Mi experiencia como músico es muy rica, aunque se reduce a
dos grandes momentos. El primero fue mi intento de aprender guitarra con Don
Chávez. No duró mucho. Mi padre me llevó y dejó solo, y Don Chávez no era un
tipo tierno. Me apretó los dedos contra el puente con una fuerza que me asustó
y me dijo "chango". No volví. Me quedé recordando un boxer que tenía
Don Chávez. El boxer tenía hepatitis.
El segundo momento fue cuando en mi grado probaron voces
para un coro. Yo me ofrecí, ya que me gustaba cantar los temas de un disco de
Joan Manuel Serrat que tenía mi madre. Pero cuando estuve frente todos mis
compañeros, incluida Viviana Caón, y todos empezaron a reírse a carcajadas de
mí, incluida Viviana Caón, supe que mi carrera como cantante no sería pan
comido.
Y allí terminó todo.
Sin embargo muchos años después estábamos errando por el
Noroeste como verdaderos inútiles, festejando sin parar con sustancias tóxicas
que éramos jóvenes para siempre, que no necesitábamos para vivir más que
nuestra amistad, un poco de pan, una chica y las estrellas; así andábamos y
encontramos unas piedras musicales. Cada una que se golpeaba contra una roca
mayor producía prístinamente un re o un do. Quedé fascinado. Entonces fui
golpeando las piedras para tocar una melodía. Toqué una canción de Gustavo
Santaolalla que se llamaba Príncipe Azul. La toqué casi entera, al principio
con un poco de asombro, luego con gusto y al fin completamente absorto. Cuando
acabé, los dos amigos con quienes estaba, aplaudieron y gritaron.
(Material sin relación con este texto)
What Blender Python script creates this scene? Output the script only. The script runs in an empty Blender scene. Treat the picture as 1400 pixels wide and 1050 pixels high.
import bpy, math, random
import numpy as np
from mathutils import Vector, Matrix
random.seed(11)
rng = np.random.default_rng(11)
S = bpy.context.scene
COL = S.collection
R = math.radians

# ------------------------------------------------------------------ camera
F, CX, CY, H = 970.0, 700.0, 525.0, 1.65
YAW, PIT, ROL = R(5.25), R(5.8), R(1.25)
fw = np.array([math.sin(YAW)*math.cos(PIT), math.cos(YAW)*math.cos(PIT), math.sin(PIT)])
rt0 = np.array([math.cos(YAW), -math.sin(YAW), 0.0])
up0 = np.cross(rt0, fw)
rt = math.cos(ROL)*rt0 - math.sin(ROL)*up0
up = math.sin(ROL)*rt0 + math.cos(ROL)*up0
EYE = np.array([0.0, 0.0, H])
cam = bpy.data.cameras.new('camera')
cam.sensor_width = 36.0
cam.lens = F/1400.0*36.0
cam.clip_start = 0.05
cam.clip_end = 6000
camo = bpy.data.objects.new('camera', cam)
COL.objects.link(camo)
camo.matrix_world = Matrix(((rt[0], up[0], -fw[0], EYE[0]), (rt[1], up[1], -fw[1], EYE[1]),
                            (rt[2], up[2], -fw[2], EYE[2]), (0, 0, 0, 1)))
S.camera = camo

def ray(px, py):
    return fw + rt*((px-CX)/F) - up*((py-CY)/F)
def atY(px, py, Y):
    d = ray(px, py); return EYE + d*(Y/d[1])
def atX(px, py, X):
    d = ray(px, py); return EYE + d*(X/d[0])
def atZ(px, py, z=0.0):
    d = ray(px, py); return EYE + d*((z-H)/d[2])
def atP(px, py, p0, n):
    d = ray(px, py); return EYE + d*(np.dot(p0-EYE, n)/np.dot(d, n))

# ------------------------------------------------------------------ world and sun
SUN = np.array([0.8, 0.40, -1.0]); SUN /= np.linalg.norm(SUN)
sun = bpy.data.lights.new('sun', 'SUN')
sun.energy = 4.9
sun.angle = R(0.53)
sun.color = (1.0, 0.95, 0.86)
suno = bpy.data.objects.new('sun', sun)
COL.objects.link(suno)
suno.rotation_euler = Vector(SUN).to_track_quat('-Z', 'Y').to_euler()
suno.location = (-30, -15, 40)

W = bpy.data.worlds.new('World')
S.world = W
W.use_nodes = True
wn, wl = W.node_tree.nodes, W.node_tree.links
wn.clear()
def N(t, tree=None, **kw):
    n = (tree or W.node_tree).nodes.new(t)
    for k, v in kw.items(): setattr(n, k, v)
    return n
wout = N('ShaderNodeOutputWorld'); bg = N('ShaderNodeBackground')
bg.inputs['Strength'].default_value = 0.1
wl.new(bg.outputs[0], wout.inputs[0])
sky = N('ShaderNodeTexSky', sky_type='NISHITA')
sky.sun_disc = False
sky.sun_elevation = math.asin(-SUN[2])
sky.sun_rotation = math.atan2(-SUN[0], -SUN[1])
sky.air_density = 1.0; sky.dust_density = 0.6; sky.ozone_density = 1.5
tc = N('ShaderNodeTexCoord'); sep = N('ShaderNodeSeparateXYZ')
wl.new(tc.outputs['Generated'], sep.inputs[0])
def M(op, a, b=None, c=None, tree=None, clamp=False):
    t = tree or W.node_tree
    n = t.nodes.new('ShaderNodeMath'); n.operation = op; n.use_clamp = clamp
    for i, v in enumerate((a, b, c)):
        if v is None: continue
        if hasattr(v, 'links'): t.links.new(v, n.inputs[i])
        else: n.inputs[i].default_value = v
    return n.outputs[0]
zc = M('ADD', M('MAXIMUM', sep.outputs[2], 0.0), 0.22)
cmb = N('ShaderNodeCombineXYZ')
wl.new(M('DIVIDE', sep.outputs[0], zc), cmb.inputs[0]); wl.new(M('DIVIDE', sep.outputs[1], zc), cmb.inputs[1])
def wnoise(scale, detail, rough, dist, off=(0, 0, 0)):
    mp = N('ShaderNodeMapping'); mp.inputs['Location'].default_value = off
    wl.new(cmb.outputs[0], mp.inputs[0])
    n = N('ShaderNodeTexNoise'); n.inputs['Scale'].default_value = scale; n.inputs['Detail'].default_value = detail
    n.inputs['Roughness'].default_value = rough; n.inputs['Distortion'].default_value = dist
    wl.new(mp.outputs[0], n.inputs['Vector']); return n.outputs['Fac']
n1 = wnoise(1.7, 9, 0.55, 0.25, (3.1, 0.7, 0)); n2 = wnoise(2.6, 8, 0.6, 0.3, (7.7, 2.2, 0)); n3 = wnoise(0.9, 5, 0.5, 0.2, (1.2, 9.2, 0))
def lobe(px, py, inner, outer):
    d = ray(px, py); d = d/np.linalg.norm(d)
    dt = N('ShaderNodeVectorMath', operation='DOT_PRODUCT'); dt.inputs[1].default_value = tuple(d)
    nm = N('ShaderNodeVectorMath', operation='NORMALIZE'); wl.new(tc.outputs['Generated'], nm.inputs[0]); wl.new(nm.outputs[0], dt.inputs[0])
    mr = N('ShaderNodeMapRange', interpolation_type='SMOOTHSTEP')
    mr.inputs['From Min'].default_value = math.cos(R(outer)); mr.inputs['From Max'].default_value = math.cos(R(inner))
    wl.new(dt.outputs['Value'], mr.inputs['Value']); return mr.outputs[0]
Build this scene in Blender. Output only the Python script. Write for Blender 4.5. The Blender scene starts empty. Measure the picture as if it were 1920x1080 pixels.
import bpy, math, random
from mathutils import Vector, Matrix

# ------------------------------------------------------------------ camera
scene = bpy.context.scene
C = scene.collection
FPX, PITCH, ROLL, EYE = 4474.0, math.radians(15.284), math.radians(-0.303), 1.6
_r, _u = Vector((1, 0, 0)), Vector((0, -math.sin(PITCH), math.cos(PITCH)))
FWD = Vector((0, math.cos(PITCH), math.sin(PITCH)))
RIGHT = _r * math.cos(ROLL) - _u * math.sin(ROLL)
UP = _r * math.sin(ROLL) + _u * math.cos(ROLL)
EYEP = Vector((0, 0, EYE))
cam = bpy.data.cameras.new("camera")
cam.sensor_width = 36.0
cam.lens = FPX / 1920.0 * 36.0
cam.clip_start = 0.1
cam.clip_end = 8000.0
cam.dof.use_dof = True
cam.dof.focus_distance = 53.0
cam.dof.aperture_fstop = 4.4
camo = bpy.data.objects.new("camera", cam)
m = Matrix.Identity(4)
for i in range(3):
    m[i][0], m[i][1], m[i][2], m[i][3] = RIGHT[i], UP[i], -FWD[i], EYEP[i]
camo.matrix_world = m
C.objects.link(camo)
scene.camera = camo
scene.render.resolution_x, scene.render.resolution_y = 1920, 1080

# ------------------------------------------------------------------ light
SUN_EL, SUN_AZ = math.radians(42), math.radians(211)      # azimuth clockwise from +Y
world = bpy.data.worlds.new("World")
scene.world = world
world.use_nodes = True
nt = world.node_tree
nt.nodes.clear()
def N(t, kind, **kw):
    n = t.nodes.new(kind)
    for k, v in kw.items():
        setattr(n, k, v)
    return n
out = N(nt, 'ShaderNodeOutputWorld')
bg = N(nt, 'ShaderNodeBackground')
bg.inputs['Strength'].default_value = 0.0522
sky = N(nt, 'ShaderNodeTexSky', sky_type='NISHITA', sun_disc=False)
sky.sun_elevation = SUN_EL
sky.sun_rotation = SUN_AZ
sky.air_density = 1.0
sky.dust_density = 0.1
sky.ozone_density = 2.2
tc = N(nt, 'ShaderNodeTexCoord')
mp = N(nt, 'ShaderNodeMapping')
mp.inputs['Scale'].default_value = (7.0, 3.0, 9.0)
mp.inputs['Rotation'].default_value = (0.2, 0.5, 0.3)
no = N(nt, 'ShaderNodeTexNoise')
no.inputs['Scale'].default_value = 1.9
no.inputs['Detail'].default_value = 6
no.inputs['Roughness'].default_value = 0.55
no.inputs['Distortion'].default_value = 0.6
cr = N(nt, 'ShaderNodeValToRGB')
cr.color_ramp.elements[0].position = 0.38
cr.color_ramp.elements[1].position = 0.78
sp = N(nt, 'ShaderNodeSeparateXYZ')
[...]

Yo no sé si realmente hice la melodía, porque estaba en un estado
bastante alterado —y ciertamente mis amigos también, de modo que habrían
aclamado cualquier cosa que hubiera hecho— pero fui tan feliz y nos reímos
tanto, que la verdad histórica me importa un pito.
Hoy creo que sin técnica no se hace música, pero concibo que
es músico todo aquel que le saca sonidos que le gustan a cualquier cosa.